Miller vs. California

March 6th, 2007 § 0 comments

Could we put the whole “vacuous” argument between art and craft to rest with the same definition the supreme court found for pornography? “I know it when I see it?” As much as I like the idea of putting this issue to rest, I find this completely inadequate, the two I’s in the sentence worry me that everyone who sees art/craft will “know” they are seeing “it” and “it” will be different from person to person. This could be the main flaw with the collectors who came to lecture last night in the hopes of opening our eyes to what they (and others) are looking for, how they pick what they buy, and what we are going to do after school to make money. While they were an interesting couple and fine supporters of some lucky artists, sorry, “craftsmen”, their assessment of what is good/bad art sounds like it is coming from non art makers of considerable wealth—gotten I am not sure how. For them, it seemed, what they called “the hunt” was a very large part of collecting, it was not about having the work but in finding “new artists with promise”. They meant well, but my mind wandered.

If I investigated the lives of every person who died in 9/11 could I prove that there is no God? Would it in fact prove anything? (yes this does sound like The Bridge of San Louis Rey but with hope of a different outcome).

I would like to pick a season of Friends and see how many gay jokes are in each episode and compile some sort of thesis about the promotion of mainstream sexuality through the show. (you could also do one that goes the other way).

Their definition of what they were calling “craft” seemed to go along with VCU’s unreasonable stress upon the material and how it was made without the balancing why; good design, superior aesthetics, and “must be well made”. I find this one interesting because of the general line of thought here that if you spend an unprecedented amount of time hammering a piece of metal than somehow it is more interesting/better art. Perhaps it is better craft. When did things need to be well made in the history of art? I thought that sort of ended with all of the painters who broke the rules of what a painting should be and how it should look. Perhaps this is not part of the history of craft, where they still love the thing for the thing, perhaps this is why they never care what their art is saying.

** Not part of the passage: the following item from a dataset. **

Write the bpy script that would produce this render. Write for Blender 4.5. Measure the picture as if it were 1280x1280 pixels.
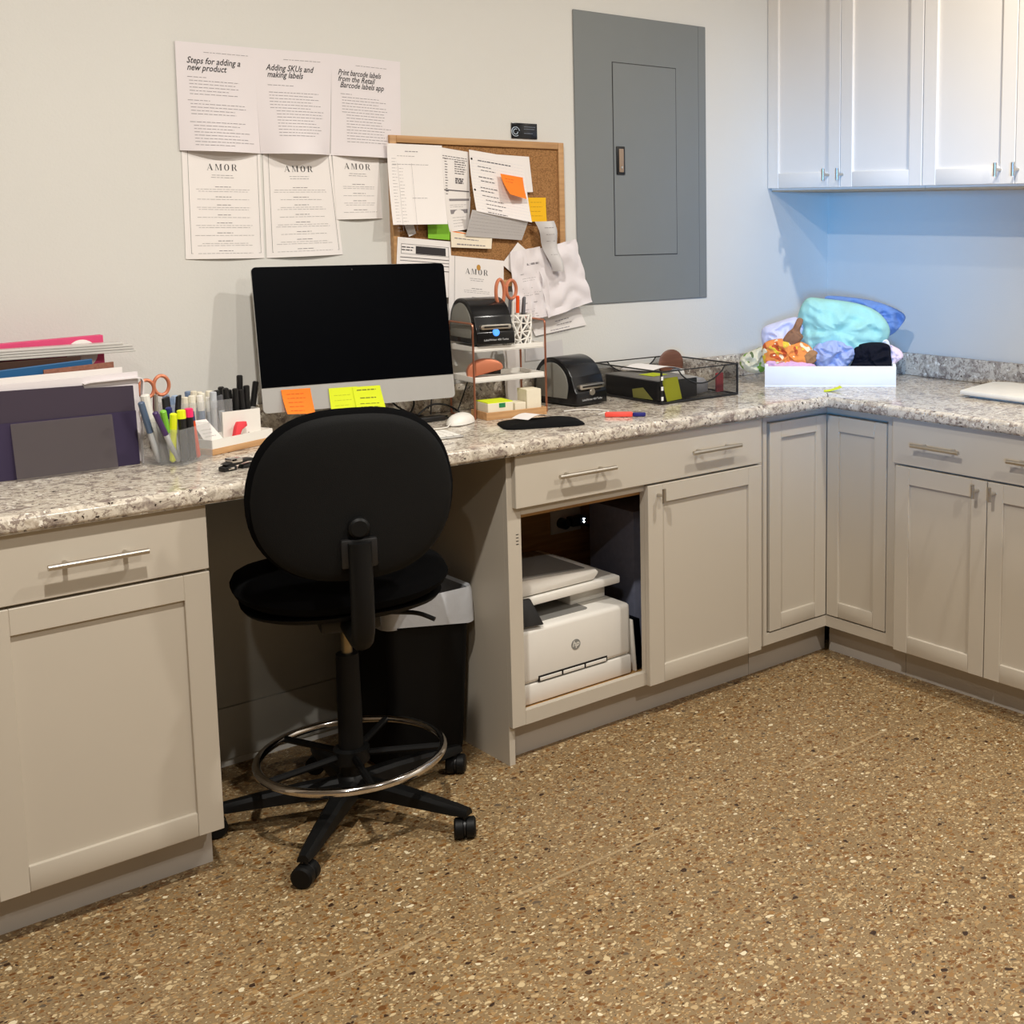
import bpy, bmesh, math, random
from mathutils import Vector, Matrix, noise
for o in list(bpy.data.objects): bpy.data.objects.remove(o)
SC = bpy.context.scene; COL = SC.collection
PI = math.pi

# ------------------------------------------------------------------ camera
CF, CX, CY = 1582.64, 961.53, 475.96
YAW, PITCH, ROLL = -0.7763, -0.1313, 0.0004
CAM = Vector((-3.6771, -3.4578, 1.5113))
_f = Vector((-math.sin(YAW)*math.cos(PITCH), math.cos(YAW)*math.cos(PITCH), math.sin(PITCH)))
_r = Vector((math.cos(YAW), math.sin(YAW), 0)); _u = _r.cross(_f)
CR = _r*math.cos(ROLL)+_u*math.sin(ROLL); CU = _u*math.cos(ROLL)-_r*math.sin(ROLL)
cd = bpy.data.cameras.new('camera'); cam = bpy.data.objects.new('camera', cd); COL.objects.link(cam)
cd.sensor_width = 36; cd.lens = CF/1280*36; cd.shift_x = (640-CX)/1280; cd.shift_y = (CY-640)/1280
cd.clip_start = .05
m = Matrix.Identity(4)
for i in range(3): m[i][0], m[i][1], m[i][2], m[i][3] = CR[i], CU[i], -_f[i], CAM[i]
cam.matrix_world = m; SC.camera = cam

# ------------------------------------------------------------------ world, lights, exposure
w = bpy.data.worlds.new('world'); SC.world = w; w.use_nodes = True
w.node_tree.nodes['Background'].inputs[0].default_value = (.9, .85, .78, 1)
w.node_tree.nodes['Background'].inputs[1].default_value = .25
SC.view_settings.view_transform = 'Standard'; SC.view_settings.look = 'None'
SC.view_settings.gamma = 1; SC.view_settings.use_curve_mapping = False
SC.view_settings.exposure = 0.0
def lamp(name, loc, power, color, size=.12, spread=None, target=None, kind='AREA', sizey=None):
    l = bpy.data.lights.new(name, kind); l.energy = power; l.color = color
    if kind == 'AREA':
        l.shape = 'DISK' if sizey is None else 'RECTANGLE'; l.size = size
        if sizey: l.size_y = sizey
        if spread: l.spread = math.radians(spread)
    o = bpy.data.objects.new(name, l); COL.objects.link(o); o.location = loc
    if target is not None: o.rotation_euler = (Vector(target)-Vector(loc)).to_track_quat('-Z', 'Y').to_euler()
    return o
WARM = (1, .955, .885)
for i, (x, y, p) in enumerate([(-.85, -1.90, 38), (-2.9, -1.85, 58), (-1.9, -3.9, 50), (-4.2, -3.6, 24)]):
    lamp('ceiling_downlight', (x, y, 2.93), p, WARM, .09)
# added blue fill: narrow beam from behind the camera aimed at the corner
lamp('blue_fill', (-4.45, -4.38, 1.50), 3.6, (.09, .42, 1), .8, 17, (-.06, -.30, 1.37), sizey=.8)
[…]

Marc the collector never stopped for breath in three hours, so it was not really possible to get a question in. He would ask and then never give anyone time to actually answer. His overall stress in finding a way to fit into our cultural system in order to make money did not offend my artist sensibility so much as it made me wonder. I can’t help thinking our lifestyle is going to have to change sometime in the near future, and I never have had much desire in participating in a system I dislike. I also sat there thinking about how we are destroying the earth, killing people here and there, etc. and here we all are talking about art/craft and the place in capitalism for artists. The best use of time and money? We are all white middle class kids so I guess we are doing exactly as we ought. While I am really good at treading water it does not mean I like it.